Rom: Wenn bei alternativen Kirchenführungen Leben in alte Mauern kommt
Ines Schaberger - Rom
Weder verschlossene Kirchentüren noch kalte Steinmauern: Wer an diesem strahlenden Samstagvormittag die Kirche Santo Stefano Rotondo unweit des Kolosseums betritt, erlebt etwas anderes als sonst. Eine Hand voll junger Menschen wartet schon in roten Pullovern mit dem Logo der Jesuiten und der Aufschrift „Volonteer“, Freiwilliger. Sie bieten den ganzen Tag kostenlose Kirchenführungen an – für Touristen und Einheimische, auf Italienisch, Englisch, Deutsch, Französisch und Spanisch.
„Die Idee ist, dass die toten Steine einer Kirche lebendig werden, wenn die christliche Gemeinde, die in dieser Kirche betet, dich willkommen heißt“, erklärt Valentina, die eine der beiden Gruppen in Rom leitet. Darum heißt das Projekt auch „Pietre Vive", lebendige Steine.
Jede Kirchenführung ist anders. Die deutschsprachige Führung übernimmt Johannes aus Köln. Er erklärt die Entstehungsgeschichte und anhand der Architektur die Spiritualität der mehr als 1.500 Jahre alten Kirche. „Das Schöne an der Kirche ist, dass man hier Theologiegeschichte sieht, von der Reichsideologie des römischen Imperiums bis hin zur Gegenreformation der katholischen Theologie“, sagt er.
In der Reformationszeit, als man im reformierten Deutschland keine katholischen Priester ausbilden durfte, wurde Santo Stefano Rotondo zur Seminarkirche für das neu gegründete Priesterseminar „Collegium Germanicum et Hungaricum“. Johannes ist selbst Priesterseminarist am Collegium.
Er zeigt, wo sich seine Heimatstadt Köln auf einem der Bilderzyklen im Rundschiff versteckt hat und erklärt, wofür die Kirche heute noch genutzt wird: vor allem für Hochzeiten.
Von Musik und Gebet begleitet
Die Führung endet neben einer Seitenkapelle der Kirche.
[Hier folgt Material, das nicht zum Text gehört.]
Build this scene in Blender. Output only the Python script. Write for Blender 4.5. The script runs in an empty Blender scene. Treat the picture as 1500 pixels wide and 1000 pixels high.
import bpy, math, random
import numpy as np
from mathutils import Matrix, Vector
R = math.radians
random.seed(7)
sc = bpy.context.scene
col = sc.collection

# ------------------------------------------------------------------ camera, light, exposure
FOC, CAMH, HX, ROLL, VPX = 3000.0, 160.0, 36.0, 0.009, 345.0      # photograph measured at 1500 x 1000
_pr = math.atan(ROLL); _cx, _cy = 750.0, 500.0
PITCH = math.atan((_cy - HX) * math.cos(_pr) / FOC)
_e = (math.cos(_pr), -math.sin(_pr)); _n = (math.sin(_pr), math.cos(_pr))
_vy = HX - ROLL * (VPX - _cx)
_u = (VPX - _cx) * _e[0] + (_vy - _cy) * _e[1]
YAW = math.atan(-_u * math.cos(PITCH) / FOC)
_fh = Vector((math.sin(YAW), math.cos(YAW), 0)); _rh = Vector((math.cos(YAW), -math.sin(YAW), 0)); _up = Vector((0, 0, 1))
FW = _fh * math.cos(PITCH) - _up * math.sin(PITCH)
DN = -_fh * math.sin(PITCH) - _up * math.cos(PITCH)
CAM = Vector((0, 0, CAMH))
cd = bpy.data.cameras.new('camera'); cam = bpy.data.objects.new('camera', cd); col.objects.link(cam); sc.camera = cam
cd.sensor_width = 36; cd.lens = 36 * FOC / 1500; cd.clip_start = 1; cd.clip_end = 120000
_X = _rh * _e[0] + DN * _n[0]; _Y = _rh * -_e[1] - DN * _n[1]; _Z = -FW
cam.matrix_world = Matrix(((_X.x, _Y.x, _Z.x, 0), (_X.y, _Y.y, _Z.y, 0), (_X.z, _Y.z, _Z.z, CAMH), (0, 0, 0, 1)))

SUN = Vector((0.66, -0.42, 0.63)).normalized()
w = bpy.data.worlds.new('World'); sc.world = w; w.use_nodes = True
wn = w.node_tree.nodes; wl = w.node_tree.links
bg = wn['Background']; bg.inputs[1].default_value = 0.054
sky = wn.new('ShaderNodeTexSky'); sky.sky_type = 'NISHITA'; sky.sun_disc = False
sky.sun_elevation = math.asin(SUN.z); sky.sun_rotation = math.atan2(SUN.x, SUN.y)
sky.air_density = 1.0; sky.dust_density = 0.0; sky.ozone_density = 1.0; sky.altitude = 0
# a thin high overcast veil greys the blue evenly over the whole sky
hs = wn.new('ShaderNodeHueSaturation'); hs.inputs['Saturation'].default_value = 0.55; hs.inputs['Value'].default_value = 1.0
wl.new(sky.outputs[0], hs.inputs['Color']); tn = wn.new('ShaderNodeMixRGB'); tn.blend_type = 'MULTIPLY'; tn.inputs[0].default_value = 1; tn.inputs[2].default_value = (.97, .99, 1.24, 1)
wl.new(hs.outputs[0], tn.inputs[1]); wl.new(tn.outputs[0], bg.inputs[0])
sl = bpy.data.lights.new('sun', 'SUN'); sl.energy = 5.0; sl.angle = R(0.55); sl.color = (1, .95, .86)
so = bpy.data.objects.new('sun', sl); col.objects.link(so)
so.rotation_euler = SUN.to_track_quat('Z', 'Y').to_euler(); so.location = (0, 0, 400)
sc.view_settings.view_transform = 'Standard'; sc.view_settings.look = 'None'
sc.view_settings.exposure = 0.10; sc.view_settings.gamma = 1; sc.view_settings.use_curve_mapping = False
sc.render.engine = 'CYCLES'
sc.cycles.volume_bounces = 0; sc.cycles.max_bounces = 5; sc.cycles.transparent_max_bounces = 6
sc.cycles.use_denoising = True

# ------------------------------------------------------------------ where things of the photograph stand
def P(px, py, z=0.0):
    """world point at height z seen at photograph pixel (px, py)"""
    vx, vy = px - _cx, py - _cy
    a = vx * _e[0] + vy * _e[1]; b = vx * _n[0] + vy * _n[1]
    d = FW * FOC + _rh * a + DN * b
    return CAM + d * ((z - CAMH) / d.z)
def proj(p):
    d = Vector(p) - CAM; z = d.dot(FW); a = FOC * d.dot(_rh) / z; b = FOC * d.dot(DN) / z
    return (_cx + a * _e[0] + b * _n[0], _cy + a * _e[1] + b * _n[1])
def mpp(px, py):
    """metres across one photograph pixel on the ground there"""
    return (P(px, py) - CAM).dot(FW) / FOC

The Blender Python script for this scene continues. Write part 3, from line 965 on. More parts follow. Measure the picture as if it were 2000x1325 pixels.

Vor einem goldenen Mosaik, das zwei Märtyrer im Paradies darstellt, sitzen drei Frauen und singen. Davor steht ein Tisch mit Kerze und Buch. In das Buch schreiben die Gäste, die möchten, ihre Gedanken und Gebete. Das Gebet scheint überhaupt eine wichtige Rolle zu spielen – als Hilfsmittel benutzen die Mitglieder von Pietre Vive dazu die Kunstwerke und Gemälde, die sie in den Kirchen finden. Ein kleines Büchlein, ein spiritueller Reiseführer, führt in 24 Stationen „Von der Kunst zum Glauben“ quer durch Rom – für alle, die mehr als Zahlen, Daten und Fakten über die römischen Kirchen mitnehmen wollen.
Auch außerhalb der ehrenamtlichen Kirchenführungen treffen sich die „lebendigen Steine“ zum Beispiel zu Exerzitien, Gemeinschaftswochenenden und Fortbildungen, erklärt der 24-jährige Francesco aus Rom.
„Ich habe nach einer Gemeinschaft gesucht, in der verschiedene Lebensbereiche zusammenkommen: Gemeinschaft, Gebet, Zeit miteinander zu verbringen, und ein Dienst an anderen Menschen. Mir gefällt die künstlerische und spirituelle Prägung, die Pietre Vive von den Jesuiten erhält. Hier habe ich meinen Platz gefunden", sagt Francesco.
Pietre Vive auch im deutschsprachigen Raum
Diese Art der Kirchenführung mit spirituellen Impulsen bieten Pietre Vive rund einmal im Monat in fünf verschiedenen Kirchen an: in Santo Stefano Rotondo, Sant’Ignazio di Loyola, Chiesa del Gesù, San Pietro in Vincoli, Santa Prassede.
Aktuelle Termine für Kirchenführungen in Rom, aber auch in anderen Städten wie München oder Zürich gibt es auf der Website von Pietre Vive.